Excerpted records

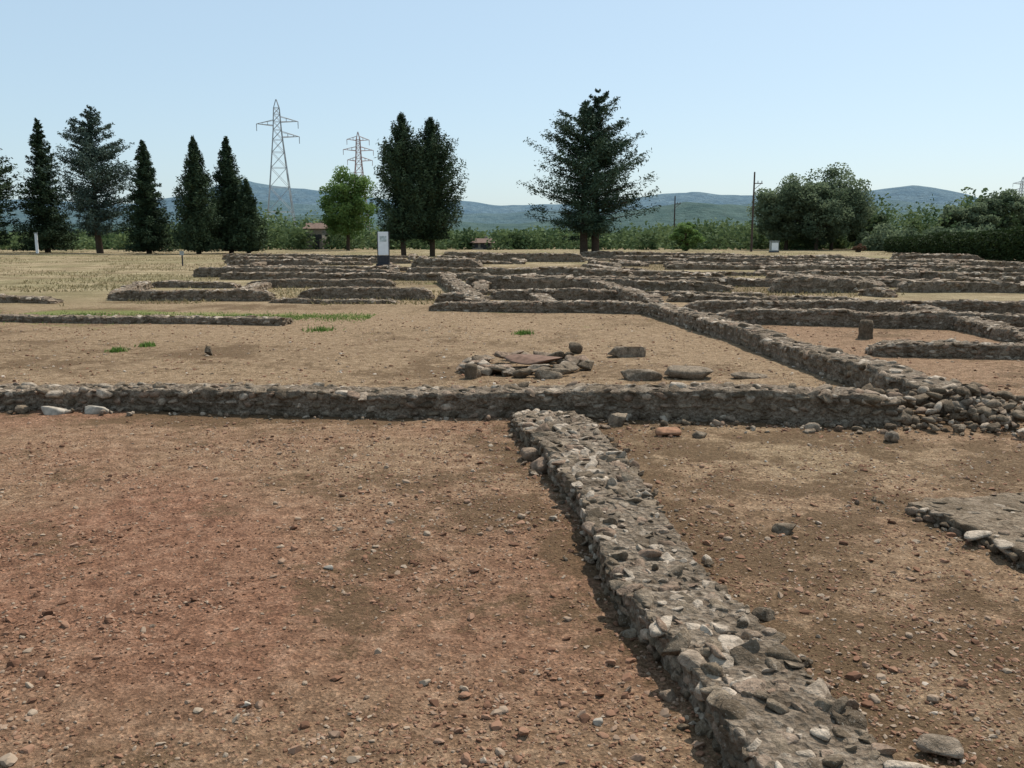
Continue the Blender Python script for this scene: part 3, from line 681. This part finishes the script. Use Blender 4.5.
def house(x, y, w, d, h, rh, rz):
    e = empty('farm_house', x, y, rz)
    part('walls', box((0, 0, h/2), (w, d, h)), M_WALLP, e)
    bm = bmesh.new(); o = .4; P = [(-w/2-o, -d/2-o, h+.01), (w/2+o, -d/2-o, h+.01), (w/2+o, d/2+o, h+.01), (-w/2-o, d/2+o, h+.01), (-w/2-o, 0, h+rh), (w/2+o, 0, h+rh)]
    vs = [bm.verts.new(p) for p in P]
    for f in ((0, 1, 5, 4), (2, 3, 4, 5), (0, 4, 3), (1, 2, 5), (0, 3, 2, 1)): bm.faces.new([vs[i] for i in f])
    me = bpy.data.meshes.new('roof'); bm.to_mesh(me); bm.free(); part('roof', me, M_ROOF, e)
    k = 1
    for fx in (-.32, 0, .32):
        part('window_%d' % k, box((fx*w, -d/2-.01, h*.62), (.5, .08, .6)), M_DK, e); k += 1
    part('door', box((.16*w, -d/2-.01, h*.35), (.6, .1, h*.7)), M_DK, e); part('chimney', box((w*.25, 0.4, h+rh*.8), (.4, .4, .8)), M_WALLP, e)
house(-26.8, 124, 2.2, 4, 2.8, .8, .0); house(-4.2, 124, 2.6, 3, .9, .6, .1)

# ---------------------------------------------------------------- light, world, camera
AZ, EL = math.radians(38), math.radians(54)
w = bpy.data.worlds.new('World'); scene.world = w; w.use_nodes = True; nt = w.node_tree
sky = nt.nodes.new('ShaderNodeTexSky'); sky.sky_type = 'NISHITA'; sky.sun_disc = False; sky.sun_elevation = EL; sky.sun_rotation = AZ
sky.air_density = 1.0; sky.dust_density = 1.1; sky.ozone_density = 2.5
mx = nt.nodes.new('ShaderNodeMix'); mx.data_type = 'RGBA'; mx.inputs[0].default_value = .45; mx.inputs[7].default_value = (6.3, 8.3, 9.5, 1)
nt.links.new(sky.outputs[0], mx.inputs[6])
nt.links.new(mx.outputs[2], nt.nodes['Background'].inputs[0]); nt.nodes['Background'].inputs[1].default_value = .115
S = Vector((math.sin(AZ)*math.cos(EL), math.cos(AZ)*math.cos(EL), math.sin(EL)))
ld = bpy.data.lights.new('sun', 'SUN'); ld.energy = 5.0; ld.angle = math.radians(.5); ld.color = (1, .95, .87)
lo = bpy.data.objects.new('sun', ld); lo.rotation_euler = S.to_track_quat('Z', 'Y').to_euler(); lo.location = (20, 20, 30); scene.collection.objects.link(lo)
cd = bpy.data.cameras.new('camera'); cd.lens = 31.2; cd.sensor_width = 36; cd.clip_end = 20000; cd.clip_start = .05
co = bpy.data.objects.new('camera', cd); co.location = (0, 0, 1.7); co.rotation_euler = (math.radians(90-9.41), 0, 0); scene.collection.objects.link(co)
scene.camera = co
---
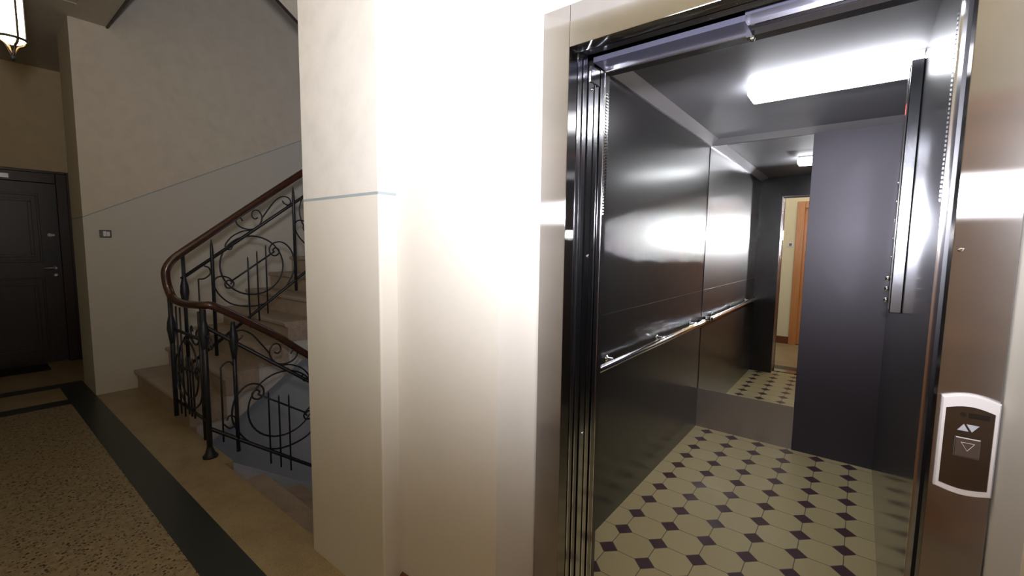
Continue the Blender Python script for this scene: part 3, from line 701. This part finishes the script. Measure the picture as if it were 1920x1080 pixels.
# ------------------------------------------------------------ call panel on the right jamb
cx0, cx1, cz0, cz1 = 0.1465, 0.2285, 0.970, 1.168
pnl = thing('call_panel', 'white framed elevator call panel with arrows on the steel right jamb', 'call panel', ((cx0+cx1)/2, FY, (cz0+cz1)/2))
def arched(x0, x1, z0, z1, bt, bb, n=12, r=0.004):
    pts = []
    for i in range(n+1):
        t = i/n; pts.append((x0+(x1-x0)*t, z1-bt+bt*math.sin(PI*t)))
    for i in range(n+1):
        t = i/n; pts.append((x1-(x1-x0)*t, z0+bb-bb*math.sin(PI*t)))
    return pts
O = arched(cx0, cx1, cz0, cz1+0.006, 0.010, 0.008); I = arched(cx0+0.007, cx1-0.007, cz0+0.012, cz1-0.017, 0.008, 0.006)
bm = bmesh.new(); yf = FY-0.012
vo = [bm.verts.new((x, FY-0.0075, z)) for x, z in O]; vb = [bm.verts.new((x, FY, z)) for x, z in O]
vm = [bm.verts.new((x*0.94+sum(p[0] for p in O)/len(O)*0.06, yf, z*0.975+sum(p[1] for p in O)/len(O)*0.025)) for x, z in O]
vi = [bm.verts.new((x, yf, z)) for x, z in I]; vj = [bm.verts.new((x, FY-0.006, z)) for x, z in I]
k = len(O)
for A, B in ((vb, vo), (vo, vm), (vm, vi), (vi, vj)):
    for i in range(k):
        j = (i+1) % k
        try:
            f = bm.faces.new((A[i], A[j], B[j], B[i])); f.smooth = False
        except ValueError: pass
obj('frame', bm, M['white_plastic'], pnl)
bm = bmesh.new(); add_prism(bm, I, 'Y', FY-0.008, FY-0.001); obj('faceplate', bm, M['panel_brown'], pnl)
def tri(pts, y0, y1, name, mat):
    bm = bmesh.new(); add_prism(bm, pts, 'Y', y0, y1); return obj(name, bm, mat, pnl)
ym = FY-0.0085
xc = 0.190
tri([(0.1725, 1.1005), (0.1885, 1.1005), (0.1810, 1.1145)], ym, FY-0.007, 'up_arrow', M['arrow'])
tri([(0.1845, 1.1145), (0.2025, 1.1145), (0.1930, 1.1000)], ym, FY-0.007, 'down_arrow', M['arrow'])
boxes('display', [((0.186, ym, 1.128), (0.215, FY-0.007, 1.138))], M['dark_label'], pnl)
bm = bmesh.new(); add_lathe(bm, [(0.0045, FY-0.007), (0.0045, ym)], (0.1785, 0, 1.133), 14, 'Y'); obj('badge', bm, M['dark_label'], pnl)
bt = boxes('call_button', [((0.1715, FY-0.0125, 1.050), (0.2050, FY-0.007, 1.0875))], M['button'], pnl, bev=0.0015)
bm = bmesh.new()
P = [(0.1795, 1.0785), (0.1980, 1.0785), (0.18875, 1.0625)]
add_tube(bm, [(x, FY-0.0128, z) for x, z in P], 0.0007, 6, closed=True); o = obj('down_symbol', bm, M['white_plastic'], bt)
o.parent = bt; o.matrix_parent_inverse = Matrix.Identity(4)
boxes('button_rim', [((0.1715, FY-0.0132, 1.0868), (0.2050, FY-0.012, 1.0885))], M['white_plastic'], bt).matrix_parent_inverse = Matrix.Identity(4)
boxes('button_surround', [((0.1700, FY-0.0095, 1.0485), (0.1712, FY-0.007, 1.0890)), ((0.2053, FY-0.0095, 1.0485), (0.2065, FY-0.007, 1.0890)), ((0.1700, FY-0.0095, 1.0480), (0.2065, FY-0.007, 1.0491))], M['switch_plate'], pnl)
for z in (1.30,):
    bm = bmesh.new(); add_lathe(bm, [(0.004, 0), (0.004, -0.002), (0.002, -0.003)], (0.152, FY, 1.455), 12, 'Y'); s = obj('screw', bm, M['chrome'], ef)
--
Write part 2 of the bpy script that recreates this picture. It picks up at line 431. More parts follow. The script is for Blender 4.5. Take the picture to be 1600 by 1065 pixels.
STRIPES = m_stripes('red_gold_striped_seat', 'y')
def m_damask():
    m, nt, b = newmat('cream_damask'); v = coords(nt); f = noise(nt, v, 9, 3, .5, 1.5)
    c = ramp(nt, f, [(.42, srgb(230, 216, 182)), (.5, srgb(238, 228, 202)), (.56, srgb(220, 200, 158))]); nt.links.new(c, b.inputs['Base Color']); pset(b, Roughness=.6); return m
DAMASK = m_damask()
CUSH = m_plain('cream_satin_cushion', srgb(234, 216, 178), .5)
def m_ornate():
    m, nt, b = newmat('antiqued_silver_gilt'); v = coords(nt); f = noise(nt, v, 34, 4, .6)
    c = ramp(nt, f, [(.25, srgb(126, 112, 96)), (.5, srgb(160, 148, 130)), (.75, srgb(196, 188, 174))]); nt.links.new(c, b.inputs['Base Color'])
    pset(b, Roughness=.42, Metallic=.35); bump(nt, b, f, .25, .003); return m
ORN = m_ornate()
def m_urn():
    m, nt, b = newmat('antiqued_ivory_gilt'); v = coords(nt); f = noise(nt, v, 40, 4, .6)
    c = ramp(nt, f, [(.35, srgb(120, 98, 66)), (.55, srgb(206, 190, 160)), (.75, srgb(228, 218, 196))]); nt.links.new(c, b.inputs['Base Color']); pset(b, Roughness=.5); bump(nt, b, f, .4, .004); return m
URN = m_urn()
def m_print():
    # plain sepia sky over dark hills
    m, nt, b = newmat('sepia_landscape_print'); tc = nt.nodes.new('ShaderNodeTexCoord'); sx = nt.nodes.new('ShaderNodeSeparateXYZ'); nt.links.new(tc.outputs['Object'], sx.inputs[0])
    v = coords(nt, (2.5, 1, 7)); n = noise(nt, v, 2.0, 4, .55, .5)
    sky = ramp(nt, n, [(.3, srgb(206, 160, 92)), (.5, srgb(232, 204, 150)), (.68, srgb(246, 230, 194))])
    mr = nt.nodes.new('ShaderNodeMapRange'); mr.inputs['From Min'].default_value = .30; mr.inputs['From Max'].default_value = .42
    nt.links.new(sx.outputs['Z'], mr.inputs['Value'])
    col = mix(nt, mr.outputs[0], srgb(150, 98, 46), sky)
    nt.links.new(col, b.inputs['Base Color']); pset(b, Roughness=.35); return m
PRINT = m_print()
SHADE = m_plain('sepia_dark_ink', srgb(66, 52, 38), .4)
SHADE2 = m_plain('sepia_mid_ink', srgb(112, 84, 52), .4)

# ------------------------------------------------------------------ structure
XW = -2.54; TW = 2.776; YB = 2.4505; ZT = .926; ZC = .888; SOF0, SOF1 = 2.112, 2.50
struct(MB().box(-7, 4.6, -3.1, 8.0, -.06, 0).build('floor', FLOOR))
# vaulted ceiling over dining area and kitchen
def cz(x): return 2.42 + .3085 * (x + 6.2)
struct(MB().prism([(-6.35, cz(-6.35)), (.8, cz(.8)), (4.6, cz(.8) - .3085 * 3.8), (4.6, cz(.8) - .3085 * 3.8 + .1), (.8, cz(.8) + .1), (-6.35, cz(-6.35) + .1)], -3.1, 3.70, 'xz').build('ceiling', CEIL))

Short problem
Your task is to repeat exactly the lines from the one that contains "Use Blender 4.5." through the one that contains "house(-26.8, 124, 2.2, 4, 2.8, .8, .0);", with both end lines included.

Result for this exercise
Continue the Blender Python script for this scene: part 3, from line 681. This part finishes the script. Use Blender 4.5.
def house(x, y, w, d, h, rh, rz):
    e = empty('farm_house', x, y, rz)
    part('walls', box((0, 0, h/2), (w, d, h)), M_WALLP, e)
    bm = bmesh.new(); o = .4; P = [(-w/2-o, -d/2-o, h+.01), (w/2+o, -d/2-o, h+.01), (w/2+o, d/2+o, h+.01), (-w/2-o, d/2+o, h+.01), (-w/2-o, 0, h+rh), (w/2+o, 0, h+rh)]
    vs = [bm.verts.new(p) for p in P]
    for f in ((0, 1, 5, 4), (2, 3, 4, 5), (0, 4, 3), (1, 2, 5), (0, 3, 2, 1)): bm.faces.new([vs[i] for i in f])
    me = bpy.data.meshes.new('roof'); bm.to_mesh(me); bm.free(); part('roof', me, M_ROOF, e)
    k = 1
    for fx in (-.32, 0, .32):
        part('window_%d' % k, box((fx*w, -d/2-.01, h*.62), (.5, .08, .6)), M_DK, e); k += 1
    part('door', box((.16*w, -d/2-.01, h*.35), (.6, .1, h*.7)), M_DK, e); part('chimney', box((w*.25, 0.4, h+rh*.8), (.4, .4, .8)), M_WALLP, e)
house(-26.8, 124, 2.2, 4, 2.8, .8, .0); house(-4.2, 124, 2.6, 3, .9, .6, .1)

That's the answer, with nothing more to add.